2. One teacher asked her students to write a composition entitled “What I’m thankful for on Thanksgiving.” One boy wrote, “I’m thankful that I’m not a turkey!”
3. So we can all be thankful that we are not turkeys, for a number of reasons!
B. Let me tell you another quick story.
1. One Sunday before Thanksgiving a preacher told his congregation that the church needed some extra money for the holiday benevolence and asked the people to prayerfully consider giving a little extra in the offering plate.
2. He said that whoever gave the most would be able to pick out three hymns.
3. After the offering plates were passed, the preacher glanced down and noticed that someone had placed a $1,000 check in offering.
4. He was so excited that he immediately shared his joy with the congregation and asked Sister Rosie, who wrote the check to come to the front to pick out three hymns.
5. Rosie slowly made her way forward and her eyes brightened as she looked over the congregation.
6. She then pointed to the three most handsome men in the building and said, "I’ll take him and him and him!"
C. Seriously, I think that Thanksgiving is one of the most spiritually healthy holidays of the year.
1. It is not only appropriate for us thank the Lord for all that he has given us, but it is also very good for us to pause and count our blessings.
2. Psalm 92:1 reads, “It is a good thing to give thanks to the Lord…”
3. An attitude of gratitude is spiritually healthy thing for a number of reasons.
4. First of all, Gratitude keeps our spirits right with God.
5. Secondly, a spirit of gratitude makes it easier for us to get along with others. Ungrateful people are often ungracious people.
6. And, a spirit of gratitude also makes it easier for us to get along with ourselves.
D. Look with me at a few verses in 1 Timothy 6. (1 Timothy 6:6-8)
1. “But godliness with contentment is great gain. For we brought nothing into the world, and we can take nothing out of it. But if we have food and clothing, we will be content with that.”
2. Contentment is almost a lost word or concept in our society, isn’t it?
3. You might say that contentment is unAmerican.
4. Contentment goes against the grain of one of the most powerful “religions” in recorded history – the religion of “consumerism.”
E. What do I mean by consumerism?
1. Did you know that there was a time in our history when the major economic goal of Americans was sufficiency?
2. An economic historian named Max Weber points out that before the rise of our present consumer economy, employers had a difficult time financially motivating workers to increase their productivity beyond a certain level.
3. For example, if a farmer offered to pay a hired hand an increase in wage per acre of hay mowed, the worker would mow less, not more acres.
4. The hired hand would work until he made the same amount he ordinarily did, and then quit.
5. In other words, the opportunity of earning more was less attractive than that of working less.
F. But all that changed around the end of the 1800’s.
1. The Industrial Revolution created such efficiencies of scale, and had such an excess of production capacity, that it soon reached a state of crisis: the great factories needed to keep the production lines humming and the generators turning, but there was a huge gap between production and consumption.

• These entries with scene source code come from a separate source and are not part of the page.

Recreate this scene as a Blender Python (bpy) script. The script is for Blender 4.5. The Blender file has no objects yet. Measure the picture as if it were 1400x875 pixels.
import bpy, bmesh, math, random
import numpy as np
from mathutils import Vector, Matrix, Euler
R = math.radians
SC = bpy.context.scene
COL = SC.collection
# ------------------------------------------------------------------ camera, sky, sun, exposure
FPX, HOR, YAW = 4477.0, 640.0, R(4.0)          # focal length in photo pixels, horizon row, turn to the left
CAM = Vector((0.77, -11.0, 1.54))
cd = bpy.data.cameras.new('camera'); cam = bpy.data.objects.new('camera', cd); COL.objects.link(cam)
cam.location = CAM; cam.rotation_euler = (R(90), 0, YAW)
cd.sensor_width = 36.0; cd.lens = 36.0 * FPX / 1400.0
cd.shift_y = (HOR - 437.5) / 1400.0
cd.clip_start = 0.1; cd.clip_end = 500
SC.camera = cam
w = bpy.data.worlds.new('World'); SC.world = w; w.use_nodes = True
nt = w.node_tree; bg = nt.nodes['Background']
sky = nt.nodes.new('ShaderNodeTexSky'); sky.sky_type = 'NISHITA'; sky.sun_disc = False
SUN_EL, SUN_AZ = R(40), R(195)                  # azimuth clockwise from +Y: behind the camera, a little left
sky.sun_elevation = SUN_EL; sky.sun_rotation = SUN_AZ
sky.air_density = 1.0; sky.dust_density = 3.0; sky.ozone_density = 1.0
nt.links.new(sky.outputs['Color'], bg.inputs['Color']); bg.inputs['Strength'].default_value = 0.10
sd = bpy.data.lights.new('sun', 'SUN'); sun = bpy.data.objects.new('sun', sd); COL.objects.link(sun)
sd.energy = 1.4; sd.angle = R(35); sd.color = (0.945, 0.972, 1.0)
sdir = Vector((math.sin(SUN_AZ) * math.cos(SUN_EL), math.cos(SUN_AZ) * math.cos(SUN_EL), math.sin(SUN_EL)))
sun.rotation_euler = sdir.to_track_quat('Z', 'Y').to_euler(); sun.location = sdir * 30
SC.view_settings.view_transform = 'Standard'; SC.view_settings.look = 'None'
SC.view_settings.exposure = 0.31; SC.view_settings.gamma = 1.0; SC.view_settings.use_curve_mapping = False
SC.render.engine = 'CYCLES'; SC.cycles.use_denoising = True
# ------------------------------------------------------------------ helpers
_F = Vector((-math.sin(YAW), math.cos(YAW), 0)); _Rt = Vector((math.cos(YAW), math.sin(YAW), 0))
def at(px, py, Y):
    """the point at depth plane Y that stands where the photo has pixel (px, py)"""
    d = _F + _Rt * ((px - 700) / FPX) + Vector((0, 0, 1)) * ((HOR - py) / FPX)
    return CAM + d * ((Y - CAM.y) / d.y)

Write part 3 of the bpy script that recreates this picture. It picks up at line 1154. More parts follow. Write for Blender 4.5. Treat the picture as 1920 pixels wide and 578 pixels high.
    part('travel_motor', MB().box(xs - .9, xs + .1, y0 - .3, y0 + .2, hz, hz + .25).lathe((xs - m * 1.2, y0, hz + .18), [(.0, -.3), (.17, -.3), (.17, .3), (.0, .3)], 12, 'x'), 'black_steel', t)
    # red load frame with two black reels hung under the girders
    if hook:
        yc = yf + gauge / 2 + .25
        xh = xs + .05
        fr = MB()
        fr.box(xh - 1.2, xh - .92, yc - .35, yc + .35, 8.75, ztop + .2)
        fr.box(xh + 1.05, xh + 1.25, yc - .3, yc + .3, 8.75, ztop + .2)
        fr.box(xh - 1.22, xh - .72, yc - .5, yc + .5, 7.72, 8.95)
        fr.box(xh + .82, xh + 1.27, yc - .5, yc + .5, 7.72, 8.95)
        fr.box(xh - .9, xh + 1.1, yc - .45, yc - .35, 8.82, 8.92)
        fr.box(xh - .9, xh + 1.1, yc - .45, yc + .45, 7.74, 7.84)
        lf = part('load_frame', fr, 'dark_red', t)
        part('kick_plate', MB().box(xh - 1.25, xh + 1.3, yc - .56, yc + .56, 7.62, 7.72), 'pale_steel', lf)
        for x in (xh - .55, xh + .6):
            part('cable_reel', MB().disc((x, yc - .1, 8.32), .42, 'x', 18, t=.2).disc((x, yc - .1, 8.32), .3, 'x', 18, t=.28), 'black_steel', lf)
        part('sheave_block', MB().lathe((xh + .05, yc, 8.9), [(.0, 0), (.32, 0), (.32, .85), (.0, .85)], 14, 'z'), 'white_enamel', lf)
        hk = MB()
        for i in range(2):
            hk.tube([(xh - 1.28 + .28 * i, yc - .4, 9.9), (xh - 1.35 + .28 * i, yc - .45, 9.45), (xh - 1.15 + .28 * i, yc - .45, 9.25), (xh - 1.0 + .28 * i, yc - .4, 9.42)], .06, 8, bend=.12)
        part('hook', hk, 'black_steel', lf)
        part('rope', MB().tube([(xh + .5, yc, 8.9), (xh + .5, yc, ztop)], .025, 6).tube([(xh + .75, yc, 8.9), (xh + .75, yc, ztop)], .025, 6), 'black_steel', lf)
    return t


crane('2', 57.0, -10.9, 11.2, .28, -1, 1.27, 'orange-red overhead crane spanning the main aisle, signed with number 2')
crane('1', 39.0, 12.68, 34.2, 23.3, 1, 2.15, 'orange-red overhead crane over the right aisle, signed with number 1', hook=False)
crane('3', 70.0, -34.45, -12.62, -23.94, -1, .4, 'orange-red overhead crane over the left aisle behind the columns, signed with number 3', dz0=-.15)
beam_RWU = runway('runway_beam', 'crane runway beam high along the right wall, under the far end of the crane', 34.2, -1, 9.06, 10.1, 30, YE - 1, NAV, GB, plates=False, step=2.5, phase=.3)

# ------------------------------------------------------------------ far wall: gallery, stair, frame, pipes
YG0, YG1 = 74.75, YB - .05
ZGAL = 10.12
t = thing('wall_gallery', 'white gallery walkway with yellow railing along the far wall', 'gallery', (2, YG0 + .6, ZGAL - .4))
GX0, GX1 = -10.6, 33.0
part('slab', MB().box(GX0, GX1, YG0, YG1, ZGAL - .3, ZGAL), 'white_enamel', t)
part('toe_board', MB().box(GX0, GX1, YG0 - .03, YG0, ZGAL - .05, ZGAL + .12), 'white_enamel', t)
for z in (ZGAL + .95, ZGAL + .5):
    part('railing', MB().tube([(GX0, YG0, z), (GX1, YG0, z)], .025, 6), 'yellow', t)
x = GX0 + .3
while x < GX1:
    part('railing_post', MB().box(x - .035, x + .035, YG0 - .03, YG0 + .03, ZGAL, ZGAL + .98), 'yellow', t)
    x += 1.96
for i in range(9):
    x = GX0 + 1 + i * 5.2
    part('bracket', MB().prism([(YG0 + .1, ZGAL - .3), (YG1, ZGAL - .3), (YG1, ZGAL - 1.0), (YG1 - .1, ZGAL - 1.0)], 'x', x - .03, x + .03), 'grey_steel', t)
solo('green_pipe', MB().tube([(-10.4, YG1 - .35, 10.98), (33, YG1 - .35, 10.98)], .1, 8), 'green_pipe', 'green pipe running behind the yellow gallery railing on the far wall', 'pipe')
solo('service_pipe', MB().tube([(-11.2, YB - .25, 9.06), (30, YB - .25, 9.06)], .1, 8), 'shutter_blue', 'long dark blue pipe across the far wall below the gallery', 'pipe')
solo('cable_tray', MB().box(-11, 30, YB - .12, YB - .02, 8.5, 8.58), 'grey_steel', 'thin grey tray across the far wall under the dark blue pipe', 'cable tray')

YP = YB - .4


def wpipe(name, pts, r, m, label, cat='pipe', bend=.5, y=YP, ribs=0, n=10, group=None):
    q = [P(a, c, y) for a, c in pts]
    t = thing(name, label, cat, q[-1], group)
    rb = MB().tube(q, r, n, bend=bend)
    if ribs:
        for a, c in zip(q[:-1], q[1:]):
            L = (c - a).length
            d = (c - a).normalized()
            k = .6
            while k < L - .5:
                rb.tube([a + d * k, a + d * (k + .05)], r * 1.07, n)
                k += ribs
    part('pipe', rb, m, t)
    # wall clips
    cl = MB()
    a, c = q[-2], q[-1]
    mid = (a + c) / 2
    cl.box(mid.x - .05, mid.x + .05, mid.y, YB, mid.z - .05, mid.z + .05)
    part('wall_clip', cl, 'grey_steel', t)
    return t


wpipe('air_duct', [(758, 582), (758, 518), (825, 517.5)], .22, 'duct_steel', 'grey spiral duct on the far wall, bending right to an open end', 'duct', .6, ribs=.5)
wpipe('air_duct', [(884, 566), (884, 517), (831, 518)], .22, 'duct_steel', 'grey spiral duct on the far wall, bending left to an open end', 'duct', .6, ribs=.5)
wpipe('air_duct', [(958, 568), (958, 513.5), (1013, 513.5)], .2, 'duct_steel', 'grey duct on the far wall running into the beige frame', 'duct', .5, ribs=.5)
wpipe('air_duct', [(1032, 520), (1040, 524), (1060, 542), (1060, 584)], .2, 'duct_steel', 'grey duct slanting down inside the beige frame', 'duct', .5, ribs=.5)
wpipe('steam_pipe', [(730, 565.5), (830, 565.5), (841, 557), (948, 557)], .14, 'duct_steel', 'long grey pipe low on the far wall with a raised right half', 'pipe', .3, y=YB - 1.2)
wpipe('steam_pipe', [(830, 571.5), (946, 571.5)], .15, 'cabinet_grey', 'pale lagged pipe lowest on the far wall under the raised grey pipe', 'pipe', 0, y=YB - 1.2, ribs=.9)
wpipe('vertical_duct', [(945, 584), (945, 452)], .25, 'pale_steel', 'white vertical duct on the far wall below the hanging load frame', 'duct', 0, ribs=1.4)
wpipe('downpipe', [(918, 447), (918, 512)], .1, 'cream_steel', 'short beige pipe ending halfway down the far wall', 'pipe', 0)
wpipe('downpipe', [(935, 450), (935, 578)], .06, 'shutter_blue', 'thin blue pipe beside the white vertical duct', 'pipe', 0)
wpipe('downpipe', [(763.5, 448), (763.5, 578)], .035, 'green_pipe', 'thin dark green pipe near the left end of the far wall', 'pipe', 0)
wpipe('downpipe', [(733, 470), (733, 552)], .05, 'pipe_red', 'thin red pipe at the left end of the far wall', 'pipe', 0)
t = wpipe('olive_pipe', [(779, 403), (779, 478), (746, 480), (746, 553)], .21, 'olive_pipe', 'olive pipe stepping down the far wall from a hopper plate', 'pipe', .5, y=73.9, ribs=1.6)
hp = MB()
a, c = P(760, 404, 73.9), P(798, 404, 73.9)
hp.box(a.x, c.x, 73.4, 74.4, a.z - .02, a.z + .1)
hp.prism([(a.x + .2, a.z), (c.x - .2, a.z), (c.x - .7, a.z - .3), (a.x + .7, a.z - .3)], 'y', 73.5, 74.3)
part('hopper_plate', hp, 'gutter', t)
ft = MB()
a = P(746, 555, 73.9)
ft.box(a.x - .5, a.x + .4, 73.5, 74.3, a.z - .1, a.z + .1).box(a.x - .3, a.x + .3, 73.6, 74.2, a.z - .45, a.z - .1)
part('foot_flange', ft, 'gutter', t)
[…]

2. People reached a point where they had what they thought they needed, and they simply stopped buying.
3. The factory owners were desperate to find some way to change American’s economic habits, to induce them to buy more, so the modern science of ADVERTISING was born.
4. Certainly, there had been advertising before, but it mainly consisted of notices about goods for sale, directed to those who were already interested.
5. Modern advertisers, on the other hand, soon learned how to create needs.
G. In 1901, the Thompson Red Book of Advertising stated, “Advertising aims to teach people that they have wants, which they did not recognize before, and where such wants can be best supplied.
1. Henry Crowell of Quaker Oats noted that his aim in advertising “was to do educational and constructive work so as to awaken an interest in and create a demand for cereals where none existed.”
2. And in the 1920’s the federal government even pitched in: the Department of Commerce was expanded to assist businesses in their goal of increasing consumption.